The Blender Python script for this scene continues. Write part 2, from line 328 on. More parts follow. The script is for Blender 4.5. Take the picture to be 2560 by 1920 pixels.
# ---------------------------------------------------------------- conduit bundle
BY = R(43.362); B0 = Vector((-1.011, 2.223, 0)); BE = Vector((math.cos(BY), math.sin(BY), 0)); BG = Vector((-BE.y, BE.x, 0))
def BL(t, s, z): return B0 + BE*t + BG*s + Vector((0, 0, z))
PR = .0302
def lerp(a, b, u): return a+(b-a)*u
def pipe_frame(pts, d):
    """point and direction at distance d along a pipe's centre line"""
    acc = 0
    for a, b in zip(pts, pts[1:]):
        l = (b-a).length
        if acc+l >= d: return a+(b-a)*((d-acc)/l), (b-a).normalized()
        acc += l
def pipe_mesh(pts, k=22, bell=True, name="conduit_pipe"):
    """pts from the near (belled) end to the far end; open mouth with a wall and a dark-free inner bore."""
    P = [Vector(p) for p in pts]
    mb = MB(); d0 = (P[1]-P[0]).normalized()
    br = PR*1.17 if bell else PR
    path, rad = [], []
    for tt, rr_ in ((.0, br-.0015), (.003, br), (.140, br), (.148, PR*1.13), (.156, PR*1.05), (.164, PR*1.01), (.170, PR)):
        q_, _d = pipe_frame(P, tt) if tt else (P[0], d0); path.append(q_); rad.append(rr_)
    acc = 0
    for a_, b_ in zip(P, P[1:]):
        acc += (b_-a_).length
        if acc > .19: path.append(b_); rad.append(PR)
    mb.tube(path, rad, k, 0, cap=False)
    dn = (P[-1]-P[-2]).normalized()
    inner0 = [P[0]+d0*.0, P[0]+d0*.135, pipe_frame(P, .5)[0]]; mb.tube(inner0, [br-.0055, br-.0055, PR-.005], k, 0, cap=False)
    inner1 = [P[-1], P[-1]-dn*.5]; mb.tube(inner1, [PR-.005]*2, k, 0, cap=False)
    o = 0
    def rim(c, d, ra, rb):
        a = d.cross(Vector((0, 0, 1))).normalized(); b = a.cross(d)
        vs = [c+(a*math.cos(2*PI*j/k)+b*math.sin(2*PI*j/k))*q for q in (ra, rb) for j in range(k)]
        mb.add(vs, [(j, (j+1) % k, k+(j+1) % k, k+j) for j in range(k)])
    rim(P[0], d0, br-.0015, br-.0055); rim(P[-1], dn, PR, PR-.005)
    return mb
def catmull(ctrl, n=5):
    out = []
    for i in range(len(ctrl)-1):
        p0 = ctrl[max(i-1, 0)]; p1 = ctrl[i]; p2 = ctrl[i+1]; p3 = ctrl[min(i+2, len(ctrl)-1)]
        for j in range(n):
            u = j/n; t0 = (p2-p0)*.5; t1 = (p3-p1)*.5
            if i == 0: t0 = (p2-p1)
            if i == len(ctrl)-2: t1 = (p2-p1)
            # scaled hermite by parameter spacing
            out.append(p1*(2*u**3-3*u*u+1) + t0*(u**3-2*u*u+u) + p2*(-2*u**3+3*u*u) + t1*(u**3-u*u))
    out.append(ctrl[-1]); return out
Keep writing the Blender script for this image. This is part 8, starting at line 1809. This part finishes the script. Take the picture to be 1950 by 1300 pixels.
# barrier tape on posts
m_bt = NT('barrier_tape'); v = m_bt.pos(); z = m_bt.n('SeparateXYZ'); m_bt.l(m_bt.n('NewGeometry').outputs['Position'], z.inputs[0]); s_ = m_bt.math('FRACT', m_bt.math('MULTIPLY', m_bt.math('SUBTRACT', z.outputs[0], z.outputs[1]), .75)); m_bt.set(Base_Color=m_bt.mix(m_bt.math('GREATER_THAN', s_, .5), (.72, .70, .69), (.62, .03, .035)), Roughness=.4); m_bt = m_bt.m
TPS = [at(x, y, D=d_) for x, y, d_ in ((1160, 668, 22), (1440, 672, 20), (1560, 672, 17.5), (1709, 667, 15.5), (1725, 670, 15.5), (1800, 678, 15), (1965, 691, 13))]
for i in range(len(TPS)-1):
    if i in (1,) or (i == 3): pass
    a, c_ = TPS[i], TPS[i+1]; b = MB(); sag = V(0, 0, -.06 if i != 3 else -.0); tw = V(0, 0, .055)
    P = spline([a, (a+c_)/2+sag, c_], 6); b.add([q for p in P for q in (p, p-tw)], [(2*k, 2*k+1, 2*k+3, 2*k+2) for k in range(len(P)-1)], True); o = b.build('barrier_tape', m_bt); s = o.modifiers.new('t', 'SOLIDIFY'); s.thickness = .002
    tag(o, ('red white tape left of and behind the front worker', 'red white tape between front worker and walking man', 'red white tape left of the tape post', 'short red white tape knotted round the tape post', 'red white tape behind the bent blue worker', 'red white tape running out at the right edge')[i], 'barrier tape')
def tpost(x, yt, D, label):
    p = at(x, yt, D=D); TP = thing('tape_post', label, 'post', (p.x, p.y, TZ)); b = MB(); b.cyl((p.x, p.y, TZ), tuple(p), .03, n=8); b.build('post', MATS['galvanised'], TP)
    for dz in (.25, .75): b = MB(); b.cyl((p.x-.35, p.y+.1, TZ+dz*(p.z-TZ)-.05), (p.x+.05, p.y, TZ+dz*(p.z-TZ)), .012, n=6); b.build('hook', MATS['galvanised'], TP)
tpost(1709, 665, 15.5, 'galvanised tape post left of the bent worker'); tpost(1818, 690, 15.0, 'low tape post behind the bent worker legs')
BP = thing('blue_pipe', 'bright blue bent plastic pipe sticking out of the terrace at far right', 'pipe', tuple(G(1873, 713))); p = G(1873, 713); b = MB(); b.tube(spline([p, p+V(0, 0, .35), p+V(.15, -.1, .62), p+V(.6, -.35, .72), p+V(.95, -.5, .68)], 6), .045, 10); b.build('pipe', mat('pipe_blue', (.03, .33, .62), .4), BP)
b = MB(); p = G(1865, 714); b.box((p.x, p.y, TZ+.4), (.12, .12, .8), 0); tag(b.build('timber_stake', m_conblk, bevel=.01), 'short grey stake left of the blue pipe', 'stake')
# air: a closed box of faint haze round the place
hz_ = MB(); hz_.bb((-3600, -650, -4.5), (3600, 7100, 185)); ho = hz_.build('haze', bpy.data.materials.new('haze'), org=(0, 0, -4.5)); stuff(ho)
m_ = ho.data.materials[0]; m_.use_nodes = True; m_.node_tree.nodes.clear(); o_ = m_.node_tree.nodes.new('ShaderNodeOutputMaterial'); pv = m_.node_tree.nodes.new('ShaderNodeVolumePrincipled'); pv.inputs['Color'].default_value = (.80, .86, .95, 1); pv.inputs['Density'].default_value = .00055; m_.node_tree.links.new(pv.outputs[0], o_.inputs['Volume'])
• • •
Given task: Reproduce the full set of records precisely.

Full response:
The Blender Python script for this scene continues. Write part 2, from line 328 on. More parts follow. The script is for Blender 4.5. Take the picture to be 2560 by 1920 pixels.
# ---------------------------------------------------------------- conduit bundle
BY = R(43.362); B0 = Vector((-1.011, 2.223, 0)); BE = Vector((math.cos(BY), math.sin(BY), 0)); BG = Vector((-BE.y, BE.x, 0))
def BL(t, s, z): return B0 + BE*t + BG*s + Vector((0, 0, z))
PR = .0302
def lerp(a, b, u): return a+(b-a)*u
def pipe_frame(pts, d):
    """point and direction at distance d along a pipe's centre line"""
    acc = 0
    for a, b in zip(pts, pts[1:]):
        l = (b-a).length
        if acc+l >= d: return a+(b-a)*((d-acc)/l), (b-a).normalized()
        acc += l
def pipe_mesh(pts, k=22, bell=True, name="conduit_pipe"):
    """pts from the near (belled) end to the far end; open mouth with a wall and a dark-free inner bore."""
    P = [Vector(p) for p in pts]
    mb = MB(); d0 = (P[1]-P[0]).normalized()
    br = PR*1.17 if bell else PR
    path, rad = [], []
    for tt, rr_ in ((.0, br-.0015), (.003, br), (.140, br), (.148, PR*1.13), (.156, PR*1.05), (.164, PR*1.01), (.170, PR)):
        q_, _d = pipe_frame(P, tt) if tt else (P[0], d0); path.append(q_); rad.append(rr_)
    acc = 0
    for a_, b_ in zip(P, P[1:]):
        acc += (b_-a_).length
        if acc > .19: path.append(b_); rad.append(PR)
    mb.tube(path, rad, k, 0, cap=False)
    dn = (P[-1]-P[-2]).normalized()
    inner0 = [P[0]+d0*.0, P[0]+d0*.135, pipe_frame(P, .5)[0]]; mb.tube(inner0, [br-.0055, br-.0055, PR-.005], k, 0, cap=False)
    inner1 = [P[-1], P[-1]-dn*.5]; mb.tube(inner1, [PR-.005]*2, k, 0, cap=False)
    o = 0
    def rim(c, d, ra, rb):
        a = d.cross(Vector((0, 0, 1))).normalized(); b = a.cross(d)
        vs = [c+(a*math.cos(2*PI*j/k)+b*math.sin(2*PI*j/k))*q for q in (ra, rb) for j in range(k)]
        mb.add(vs, [(j, (j+1) % k, k+(j+1) % k, k+j) for j in range(k)])
    rim(P[0], d0, br-.0015, br-.0055); rim(P[-1], dn, PR, PR-.005)
    return mb
def catmull(ctrl, n=5):
    out = []
    for i in range(len(ctrl)-1):
        p0 = ctrl[max(i-1, 0)]; p1 = ctrl[i]; p2 = ctrl[i+1]; p3 = ctrl[min(i+2, len(ctrl)-1)]
        for j in range(n):
            u = j/n; t0 = (p2-p0)*.5; t1 = (p3-p1)*.5
            if i == 0: t0 = (p2-p1)
            if i == len(ctrl)-2: t1 = (p2-p1)
            # scaled hermite by parameter spacing
            out.append(p1*(2*u**3-3*u*u+1) + t0*(u**3-2*u*u+u) + p2*(-2*u**3+3*u*u) + t1*(u**3-u*u))
    out.append(ctrl[-1]); return out
Keep writing the Blender script for this image. This is part 8, starting at line 1809. This part finishes the script. Take the picture to be 1950 by 1300 pixels.
# barrier tape on posts
m_bt = NT('barrier_tape'); v = m_bt.pos(); z = m_bt.n('SeparateXYZ'); m_bt.l(m_bt.n('NewGeometry').outputs['Position'], z.inputs[0]); s_ = m_bt.math('FRACT', m_bt.math('MULTIPLY', m_bt.math('SUBTRACT', z.outputs[0], z.outputs[1]), .75)); m_bt.set(Base_Color=m_bt.mix(m_bt.math('GREATER_THAN', s_, .5), (.72, .70, .69), (.62, .03, .035)), Roughness=.4); m_bt = m_bt.m
TPS = [at(x, y, D=d_) for x, y, d_ in ((1160, 668, 22), (1440, 672, 20), (1560, 672, 17.5), (1709, 667, 15.5), (1725, 670, 15.5), (1800, 678, 15), (1965, 691, 13))]
for i in range(len(TPS)-1):
    if i in (1,) or (i == 3): pass
    a, c_ = TPS[i], TPS[i+1]; b = MB(); sag = V(0, 0, -.06 if i != 3 else -.0); tw = V(0, 0, .055)
    P = spline([a, (a+c_)/2+sag, c_], 6); b.add([q for p in P for q in (p, p-tw)], [(2*k, 2*k+1, 2*k+3, 2*k+2) for k in range(len(P)-1)], True); o = b.build('barrier_tape', m_bt); s = o.modifiers.new('t', 'SOLIDIFY'); s.thickness = .002
    tag(o, ('red white tape left of and behind the front worker', 'red white tape between front worker and walking man', 'red white tape left of the tape post', 'short red white tape knotted round the tape post', 'red white tape behind the bent blue worker', 'red white tape running out at the right edge')[i], 'barrier tape')
def tpost(x, yt, D, label):
    p = at(x, yt, D=D); TP = thing('tape_post', label, 'post', (p.x, p.y, TZ)); b = MB(); b.cyl((p.x, p.y, TZ), tuple(p), .03, n=8); b.build('post', MATS['galvanised'], TP)
    for dz in (.25, .75): b = MB(); b.cyl((p.x-.35, p.y+.1, TZ+dz*(p.z-TZ)-.05), (p.x+.05, p.y, TZ+dz*(p.z-TZ)), .012, n=6); b.build('hook', MATS['galvanised'], TP)
tpost(1709, 665, 15.5, 'galvanised tape post left of the bent worker'); tpost(1818, 690, 15.0, 'low tape post behind the bent worker legs')
BP = thing('blue_pipe', 'bright blue bent plastic pipe sticking out of the terrace at far right', 'pipe', tuple(G(1873, 713))); p = G(1873, 713); b = MB(); b.tube(spline([p, p+V(0, 0, .35), p+V(.15, -.1, .62), p+V(.6, -.35, .72), p+V(.95, -.5, .68)], 6), .045, 10); b.build('pipe', mat('pipe_blue', (.03, .33, .62), .4), BP)
b = MB(); p = G(1865, 714); b.box((p.x, p.y, TZ+.4), (.12, .12, .8), 0); tag(b.build('timber_stake', m_conblk, bevel=.01), 'short grey stake left of the blue pipe', 'stake')
# air: a closed box of faint haze round the place
hz_ = MB(); hz_.bb((-3600, -650, -4.5), (3600, 7100, 185)); ho = hz_.build('haze', bpy.data.materials.new('haze'), org=(0, 0, -4.5)); stuff(ho)
m_ = ho.data.materials[0]; m_.use_nodes = True; m_.node_tree.nodes.clear(); o_ = m_.node_tree.nodes.new('ShaderNodeOutputMaterial'); pv = m_.node_tree.nodes.new('ShaderNodeVolumePrincipled'); pv.inputs['Color'].default_value = (.80, .86, .95, 1); pv.inputs['Density'].default_value = .00055; m_.node_tree.links.new(pv.outputs[0], o_.inputs['Volume'])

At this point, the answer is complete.